4. It is often said that Wesley was an eclectic thinker. I personally like to think of this trait as a family characteristic. I believe that Wesleyan thought can be systematized, but its flavor is more focused on practice than theology. Wesley is often considered to be one of the original "evangelicals" in both his focus on evangelism and social justice.

So Wesley's thinking was a mixture. The recipe started with a common catholic foundation as filtered through Anglicanism. Then there was Luther's idea of justification by faith filtered through his Pietist encounters. Then there was Calvin--a lot of Calvin--but with an Arminian twist. Finally, there was England and the rise of the Enlightenment. There was individualism. There was the worth of the everyday individual.

This was the making of Wesleyan theology.

Next Week: The Anglican Via Media

[1] He could be quite vitriolic in relation to the Pope of his day.

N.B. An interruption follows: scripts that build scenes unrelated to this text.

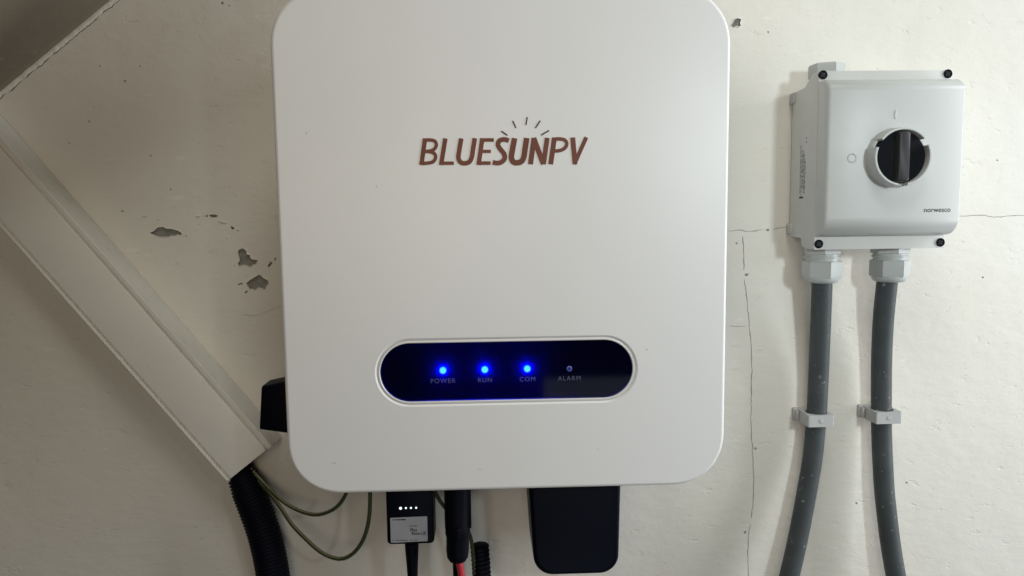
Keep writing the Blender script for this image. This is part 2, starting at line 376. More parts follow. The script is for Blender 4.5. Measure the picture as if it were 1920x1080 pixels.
# curled lip of paint around the larger chips
for h in [chips[i] for i in (0, 1, 2, 10)]:
    k = len(h); L_ = []
    for i in range(k):
        a = Vector(h[(i-1) % k]); b = Vector(h[(i+1) % k]); t = (b-a).normalized(); nn = Vector((t.y, -t.x)); p = Vector(h[i])
        if inside(p+nn*0.0004, h): nn = -nn
        wdt = 0.0010+0.0006*noise.noise(Vector((p.x*300, p.y*300, 2))); lift = 0.0005+0.0005*noise.noise(Vector((p.x*200, p.y*200, 7)))
        L_.append([(p.x+nn.x*wdt, 0.0001, p.y+nn.y*wdt), (p.x+nn.x*0.0003, -max(lift, 0.0001), p.y+nn.y*0.0003), (p.x-nn.x*0.0001, -max(lift, 0.0001)*0.9, p.y-nn.y*0.0001), (p.x, 0.0008, p.y)])
    L_.append(L_[0]); V, F = loft(L_, False, False, False)
    mesh_obj('chip_lip', V, F, M['plaster'], wall)
# lifted flakes of paint beside the chips
for (x, y, L, a) in ((371, 406, 11, 4), (384, 404, 6, 20), (418, 417, 22, 10), (446, 431, 9, 15), (296, 411, 6, 40), (272, 405, 14, 5), (350, 441, 8, 25), (425, 446, 4, 60), (440, 497, 6, 80), (333, 492, 8, 85)):
    pts = [(x+L*t/2*math.cos(R(a))-s*1.6*math.sin(R(a))*random.uniform(.5, 1), y+L*t/2*math.sin(R(a))+s*1.6*random.uniform(.5, 1)) for t, s in ((-1, 0), (-.4, -1), (.3, -.8), (1, 0), (.4, 1), (-.3, .9))]
    lp = px_poly(pts, 1, 0, 0); c = (sum(p[0] for p in lp)/6, sum(p[1] for p in lp)/6)
    Vf = [(p[0], 0.0002, p[1]) for p in lp]+[((p[0]+c[0])/2, -0.0011, (p[1]+c[1])/2+0.0003) for p in lp]
    mesh_obj('paint_flake', Vf, [(i, (i+1) % 6, 6+(i+1) % 6, 6+i) for i in range(6)]+[tuple(range(6, 12))], M['plaster'], wall)

# ------------------------------------------------------------------ sloping soffit, upper left
a0, a1 = at(0, 188), at(226, 0)
dirv = Vector((a1.x-a0.x, 0, a1.z-a0.z)).normalized(); nup = Vector((-dirv.z, 0, dirv.x))
loops = []; bead = []; N = 900; L0, L1 = -0.35, 0.62
jt = lambda s: noise.noise(Vector((s*90, 0, 0)))*0.0010+noise.noise(Vector((s*260, 2, 0)))*0.0010+noise.noise(Vector((s*600, 4, 0)))*0.0004
for i in range(N):
    s = L0+(L1-L0)*i/(N-1); p = Vector((a0.x, 0, a0.z))+dirv*s
    j = jt(s)
    g = 0.0014+noise.noise(Vector((s*120, 8, 0)))*0.0005
    bw = 0.0045+noise.noise(Vector((s*60, 4, 2)))*0.0012
    prof = [(0.0005, 0.06), (0.0005, 0.0045), (-0.0030, 0.0050), (-0.0050, 0.0062+bw*0.2), (-0.014, 0.0078), (-0.06, 0.0085), (-0.12, 0.009), (-0.20, 0.009), (-0.20, 0.06)]
    q = [(0.0005, 0.0065), (0.0005, 0.0012+j), (-g*0.8, 0.0006+j), (-g, 0.0010+j), (-g-0.0008, 0.0030+j*0.5), (-g-0.0004, 0.0052), (-0.0010, 0.0068)]
    bead.append([p+Vector((0, y, 0))+nup*h for y, h in q])
    loops.append([p+Vector((0, y, 0))+nup*h for y, h in prof])
V, F = loft(loops)
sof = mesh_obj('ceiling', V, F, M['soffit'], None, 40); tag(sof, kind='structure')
V, F = loft(bead); mesh_obj('filler_bead', V, F, M['plaster'], sof, 40)
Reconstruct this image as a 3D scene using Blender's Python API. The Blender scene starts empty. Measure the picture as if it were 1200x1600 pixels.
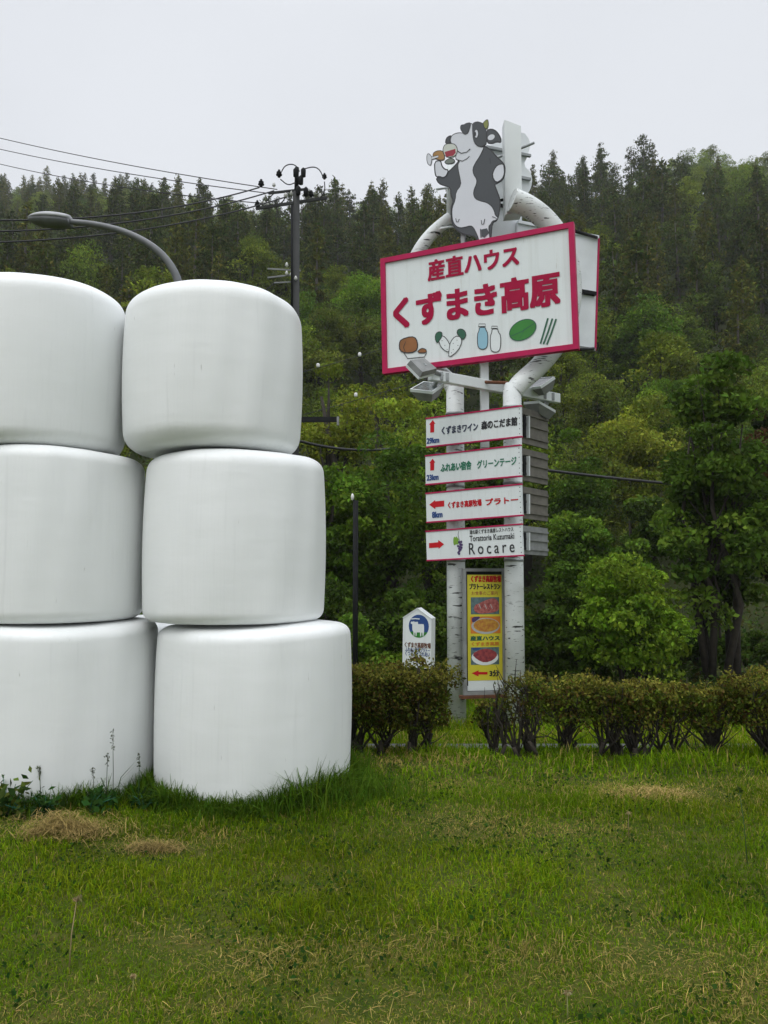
import bpy, math, random
import numpy as np
from mathutils import Vector, Matrix
R = math.radians
S = bpy.context.scene
COL = S.collection

# ------------------------------------------------------------------ camera, sky, sun, exposure
CAM_H, FPX = 1.45, 1240.0
PITCH = math.atan(90 / FPX)
cam_d = bpy.data.cameras.new('camera'); cam = bpy.data.objects.new('camera', cam_d); COL.objects.link(cam)
cam.location = (0, 0, CAM_H); cam.rotation_euler = (R(90) + PITCH, 0, 0)
cam_d.sensor_fit = 'VERTICAL'; cam_d.sensor_height = 36.0; cam_d.lens = 36.0 * FPX / 1600
cam_d.clip_start = 0.1; cam_d.clip_end = 2000
S.camera = cam
S.render.resolution_x, S.render.resolution_y = 768, 1024

SUN_EL, SUN_AZ = R(54), R(200)          # behind the camera, a little to the left
w = bpy.data.worlds.new('World'); S.world = w; w.use_nodes = True
nt = w.node_tree; nt.nodes.clear()
sky = nt.nodes.new('ShaderNodeTexSky'); sky.sky_type = 'NISHITA'; sky.sun_disc = False
sky.sun_elevation = SUN_EL; sky.sun_rotation = SUN_AZ; sky.air_density = 1.2; sky.dust_density = 4.0
hs = nt.nodes.new('ShaderNodeHueSaturation'); hs.inputs['Saturation'].default_value = 0.25
nt.links.new(sky.outputs[0], hs.inputs['Color'])
# overcast: a grey cloud sheet over most of the sky, with very soft banks
tc = nt.nodes.new('ShaderNodeTexCoord')
ns = nt.nodes.new('ShaderNodeTexNoise'); ns.inputs['Scale'].default_value = 2.2; ns.inputs['Detail'].default_value = 3
nt.links.new(tc.outputs['Generated'], ns.inputs['Vector'])
rp = nt.nodes.new('ShaderNodeValToRGB')
rp.color_ramp.elements[0].position = 0.3; rp.color_ramp.elements[0].color = (6.85, 7.1, 7.55, 1)
rp.color_ramp.elements[1].position = 0.7; rp.color_ramp.elements[1].color = (7.35, 7.6, 8.05, 1)
nt.links.new(ns.outputs['Fac'], rp.inputs[0])
mx = nt.nodes.new('ShaderNodeMix'); mx.data_type = 'RGBA'; mx.inputs[0].default_value = 0.93
nt.links.new(hs.outputs[0], mx.inputs[6]); nt.links.new(rp.outputs[0], mx.inputs[7])
sx = nt.nodes.new('ShaderNodeSeparateXYZ'); nt.links.new(tc.outputs['Generated'], sx.inputs[0])
mz = nt.nodes.new('ShaderNodeMapRange'); mz.interpolation_type = 'SMOOTHSTEP'        # an overcast sky is far brighter overhead than low down
mz.inputs[1].default_value = .58; mz.inputs[2].default_value = 1.0; mz.inputs[3].default_value = 1.0; mz.inputs[4].default_value = 2.9
nt.links.new(sx.outputs['Z'], mz.inputs[0])
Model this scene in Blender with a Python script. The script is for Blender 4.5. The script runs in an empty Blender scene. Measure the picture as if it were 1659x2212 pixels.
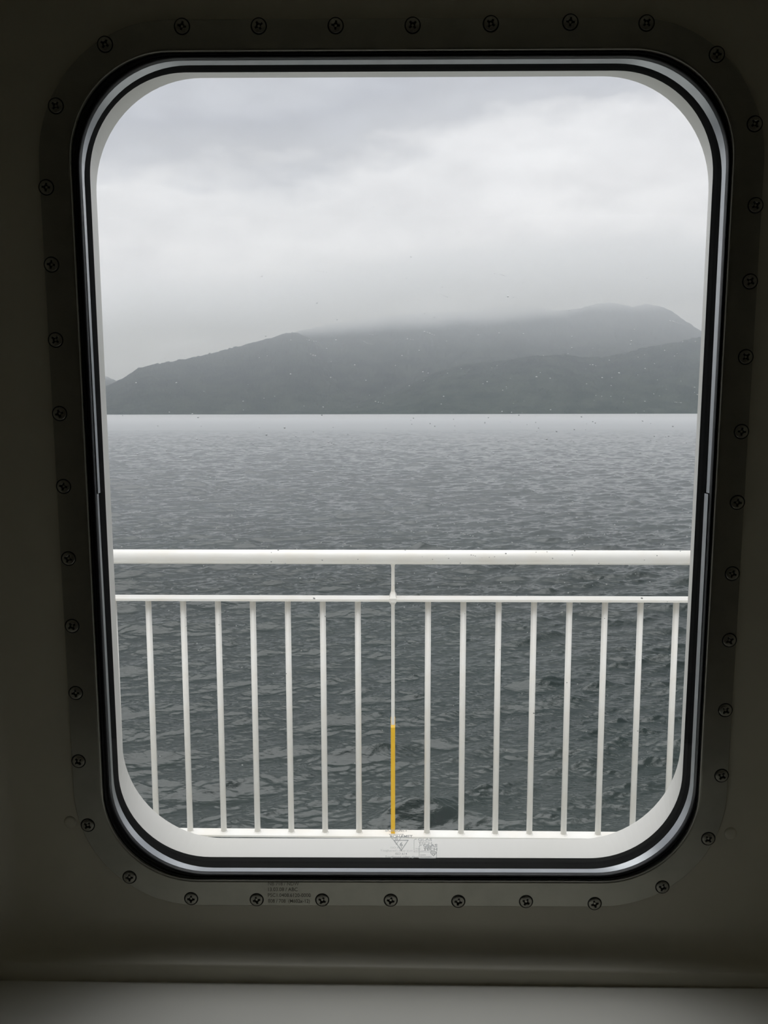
import bpy, bmesh, math, random
import numpy as np
from mathutils import Matrix, Vector

scene = bpy.context.scene
COL = scene.collection
PI = math.pi
rnd = random.Random(7)

# ------------------------------------------------------------------ camera
cam_d = bpy.data.cameras.new('camera')
cam_d.sensor_fit = 'HORIZONTAL'
cam_d.sensor_width = 36.0
cam_d.lens = 1772.17 / 1659.0 * 36.0
cam_d.clip_start = 0.02
cam_d.clip_end = 40000
cam = bpy.data.objects.new('camera', cam_d)
COL.objects.link(cam)
CAM_Z = 9.0                                    # eye height above the sea
right = Vector((0.9999987, -0.0001936, -0.0015956))
fwd = Vector((0.0, 0.9927158, -0.1204799))
up = Vector((0.0016073, 0.1204798, 0.9927145))
cam.matrix_world = Matrix(((right.x, up.x, -fwd.x, 0), (right.y, up.y, -fwd.y, 0),
                           (right.z, up.z, -fwd.z, CAM_Z), (0, 0, 0, 1)))
scene.camera = cam

# ------------------------------------------------------------------ colour, sampling
vs = scene.view_settings
scene.display_settings.display_device = 'sRGB'
vs.view_transform = 'Standard'
vs.look = 'None'
vs.gamma = 1.0
vs.use_curve_mapping = False
vs.exposure = 0.0
cy = scene.cycles
cy.use_denoising = True
cy.max_bounces = 10
cy.diffuse_bounces = 5
cy.glossy_bounces = 4
cy.transmission_bounces = 6
cy.volume_bounces = 6
cy.transparent_max_bounces = 24
cy.volume_max_steps = 256
cy.caustics_reflective = False
cy.caustics_refractive = False
cy.sample_clamp_indirect = 6.0

# ------------------------------------------------------------------ node helpers
class NT:
    def __init__(self, tree):
        self.t = tree; self.n = tree.nodes; self.l = tree.links
    def node(self, kind, **kw):
        n = self.n.new(kind)
        for k, v in kw.items():
            if k.startswith('i_'):
                key = k[2:]
                key = int(key) if key.isdigit() else key.replace('_', ' ')
                self.put(n.inputs[key], v)
            else:
                setattr(n, k, v)
        return n
    def put(self, sock, v):
        if hasattr(v, 'is_output'):
            self.l.new(v, sock)
        else:
            sock.default_value = v
    def math(self, op, a, b=0.0, c=0.0, clamp=False):
        n = self.n.new('ShaderNodeMath'); n.operation = op; n.use_clamp = clamp
        for i, v in enumerate((a, b, c)): self.put(n.inputs[i], v)
        return n.outputs[0]
    def maprange(self, v, a, b, c=0.0, d=1.0, kind='SMOOTHSTEP'):
        n = self.n.new('ShaderNodeMapRange'); n.interpolation_type = kind; n.clamp = True
        for k, x in (('Value', v), ('From Min', a), ('From Max', b), ('To Min', c), ('To Max', d)): self.put(n.inputs[k], x)
        return n.outputs[0]
    def noise(self, vec, scale, detail=4, rough=0.5, dim='3D', dist=0.0):
        n = self.n.new('ShaderNodeTexNoise'); n.noise_dimensions = dim
        self.put(n.inputs['Vector'], vec)
        n.inputs['Scale'].default_value = scale; n.inputs['Detail'].default_value = detail
        n.inputs['Roughness'].default_value = rough; n.inputs['Distortion'].default_value = dist
        return n.outputs['Fac']
    def mixc(self, f, a, b, mode='MIX'):
        n = self.n.new('ShaderNodeMix'); n.data_type = 'RGBA'; n.blend_type = mode
        self.put(n.inputs[0], f)
        for s, v in ((6, a), (7, b)):
            if not hasattr(v, 'is_output') and len(v) == 3: v = (*v, 1)
            self.put(n.inputs[s], v)
        return n.outputs[2]
    def ramp(self, f, stops):
        n = self.n.new('ShaderNodeValToRGB'); self.put(n.inputs[0], f)
        cr = n.color_ramp
        while len(cr.elements) < len(stops): cr.elements.new(0.5)
        for e, (p, c) in zip(cr.elements, stops):
            e.position = p; e.color = (*c, 1) if len(c) == 3 else c
        return n.outputs[0]

# ------------------------------------------------------------------ overcast sky (the only light outdoors)
world = bpy.data.worlds.new('overcast_sky'); scene.world = world
world.use_nodes = True
w = NT(world.node_tree); w.n.clear()
tc = w.node('ShaderNodeTexCoord').outputs['Generated']
sx = w.node('ShaderNodeSeparateXYZ', i_Vector=tc)
X, Y, Z = sx.outputs
mp = w.node('ShaderNodeMapping', i_Vector=tc); mp.inputs['Scale'].default_value = (1, 1, 2.6)
n1 = w.noise(mp.outputs[0], 3.1, 6, 0.52)
n2 = w.noise(mp.outputs[0], 8.5, 6, 0.55)
# cloud bands: brightness against elevation, the bands waved by noise and dipping towards the left
zz = w.math('ADD', Z, w.math('MULTIPLY', w.math('SUBTRACT', n1, 0.5), 0.22))
zz = w.math('ADD', zz, w.math('MULTIPLY', w.math('SUBTRACT', n2, 0.5), 0.09))
zz = w.math('ADD', zz, w.math('MULTIPLY', X, -0.10))
band = w.ramp(zz, [(0.0, (0.49, 0.525, 0.62)), (0.055, (0.62, 0.645, 0.725)), (0.115, (1.03, 1.025, 1.06)), (0.20, (1.14, 1.13, 1.16)),
                   (0.262, (1.03, 1.03, 1.06)), (0.295, (0.60, 0.615, 0.66)), (0.345, (0.48, 0.50, 0.56)), (0.42, (0.58, 0.60, 0.65)),
                   (0.74, (0.62, 0.635, 0.66)), (0.90, (3.5, 3.52, 3.55))])
n3 = w.noise(mp.outputs[0], 15.0, 5, 0.6)
puff = w.math('MULTIPLY', w.maprange(n2, 0.30, 0.72, 0.88, 1.07), w.maprange(n3, 0.32, 0.68, 0.95, 1.03))
skyc = w.mixc(1.0, band, w.node('ShaderNodeCombineColor', i_0=puff, i_1=puff, i_2=puff).outputs[0], 'MULTIPLY')
bg = w.node('ShaderNodeBackground', i_Color=skyc, i_Strength=1.06)
w.l.new(bg.outputs[0], w.node('ShaderNodeOutputWorld').inputs[0])
world.cycles.sampling_method = 'MANUAL'
world.cycles.sample_map_resolution = 512

# ------------------------------------------------------------------ materials
def new_mat(name):
    m = bpy.data.materials.new(name); m.use_nodes = True
    t = NT(m.node_tree); t.n.clear()
    t.out = t.node('ShaderNodeOutputMaterial')
    return m, t
def principled(name, color, rough=0.5, metal=0.0, noise=0.0, nscale=20.0, spec=0.5, bump=0.0, bscale=200.0, tint=None):
    m, t = new_mat(name)
    p = t.node('ShaderNodeBsdfPrincipled')
    c = (*color, 1)
    g = t.node('ShaderNodeTexCoord').outputs['Object']
    if noise:
        f = t.maprange(t.noise(g, nscale, 5, 0.6), 0.35, 0.75)
        dark = tint if tint else tuple(v * (1 - noise) for v in color)
        t.l.new(t.mixc(f, color, dark), p.inputs['Base Color'])
    else:
        p.inputs['Base Color'].default_value = c
    p.inputs['Roughness'].default_value = rough
    p.inputs['Metallic'].default_value = metal
    p.inputs['Specular IOR Level'].default_value = spec
    if bump:
        b = t.node('ShaderNodeBump', i_Strength=bump, i_Distance=0.001, i_Height=t.noise(g, bscale, 3))
        t.l.new(b.outputs[0], p.inputs['Normal'])
    t.l.new(p.outputs[0], t.out.inputs[0])
    return m
M = {}
M['liner'] = principled('cream_liner_paint', (0.66, 0.63, 0.52), 0.42, noise=0.05, nscale=6, bump=0.05)
M['shelf'] = principled('pale_shelf_laminate', (0.80, 0.79, 0.73), 0.45, noise=0.03, nscale=5)
M['cabin'] = principled('cabin_wall_paint', (0.38, 0.35, 0.28), 0.6, noise=0.04, nscale=3)
M['carpet'] = principled('dark_carpet', (0.06, 0.06, 0.07), 0.95, noise=0.3, nscale=60)
M['ceiling'] = principled('ceiling_paint', (0.45, 0.43, 0.36), 0.7)
M['plate'] = principled('satin_steel', (0.48, 0.475, 0.41), 0.33, metal=0.85, noise=0.12, nscale=25, bump=0.04, bscale=400)
M['edge'] = principled('painted_edge_highlight', (0.85, 0.83, 0.76), 0.5, metal=0.5)  # lighter than the plate: the highlight along its inner edge, painted in
M['screw'] = principled('screw_steel', (0.42, 0.41, 0.36), 0.30, metal=0.85, noise=0.3, nscale=400)
M['screw_shade'] = principled('painted_screw_shade', (0.012, 0.012, 0.010), 0.6)
M['rubber'] = principled('black_rubber', (0.006, 0.006, 0.008), 0.38, spec=0.4)
M['seal'] = principled('black_edge_seal', (0.0020, 0.0022, 0.0025), 0.85, spec=0.06)
M['spacer'] = principled('aluminium_spacer', (0.50, 0.515, 0.53), 0.34, metal=0.92, noise=0.10, nscale=60)
M['white'] = principled('white_ship_paint', (0.92, 0.90, 0.85), 0.38, noise=0.07, nscale=7, tint=(0.88, 0.86, 0.80))
M['rail'] = principled('white_rail_paint', (0.83, 0.815, 0.775), 0.34, noise=0.10, nscale=9, tint=(0.79, 0.75, 0.68))
M['yellow'] = principled('yellow_paint', (0.88, 0.52, 0.02), 0.38, noise=0.1, nscale=15)
M['deck'] = principled('deck_paint', (0.50, 0.51, 0.49), 0.6, noise=0.12, nscale=8)
M['ink'] = principled('etched_ink', (0.21, 0.205, 0.175), 0.55, metal=0.6)

def glass_pane_mat():
    m, t = new_mat('window_glass')
    lw = t.node('ShaderNodeLayerWeight', i_Blend=0.5)         # Schlick reflection, the same from both sides of each face
    fr = t.math('MULTIPLY_ADD', t.math('POWER', lw.outputs['Facing'], 5.0), 0.70, 0.028)
    tr = t.node('ShaderNodeBsdfTransparent', i_Color=(0.994, 0.996, 0.996, 1))
    gl = t.node('ShaderNodeBsdfAnisotropic', i_Roughness=0.0)
    mx = t.node('ShaderNodeMixShader', i_0=fr, i_1=tr.outputs[0], i_2=gl.outputs[0])
    t.l.new(mx.outputs[0], t.out.inputs[0])
    return m
M['glass'] = glass_pane_mat()
def etched(name, alpha):
    m, t = new_mat(name)
    d = t.node('ShaderNodeBsdfDiffuse', i_Color=(0.62, 0.63, 0.63, 1))
    tl = t.node('ShaderNodeBsdfTranslucent', i_Color=(0.80, 0.81, 0.80, 1))
    a = t.node('ShaderNodeMixShader', i_0=0.75, i_1=d.outputs[0], i_2=tl.outputs[0])
    tr = t.node('ShaderNodeBsdfTransparent')
    mx = t.node('ShaderNodeMixShader', i_0=alpha, i_1=tr.outputs[0], i_2=a.outputs[0])
    t.l.new(mx.outputs[0], t.out.inputs[0])
    return m
M['etch'] = etched('frosted_etching', 0.92)
M['etch_faint'] = etched('faint_frosted_etching', 0.62)
def drop_mat():
    m, t = new_mat('rain_water')
    g = t.node('ShaderNodeBsdfGlass', i_IOR=1.33, i_Roughness=0.0)
    t.l.new(g.outputs[0], t.out.inputs[0])
    return m
M['drop'] = drop_mat()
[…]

[2] In the Preface to Wesley's sermons. However, given that this expression may go back to Aquinas, it counts less for Wesley's Protestantism than one might think at first.

1 comment:

John Mark said...

Ken, I wrote you a fairly lengthy comment. Thinking it through, I boiled it down: I think many young college and seminary grads today leave school and find themselves in churches which are downright hostile to them. Or that is how they feel, at least. Some congregations, right or wrong, are concerned (yes, it is an old dilemma) with what AMH/Wesleyan schools are ‘producing’ these days. I believe this disconnect is greater than it has ever been, at least in some regions or areas. As I read your first post I found myself wondering if you will say anything more about our current social/moral/political context in relation to the future of American Wesleyans.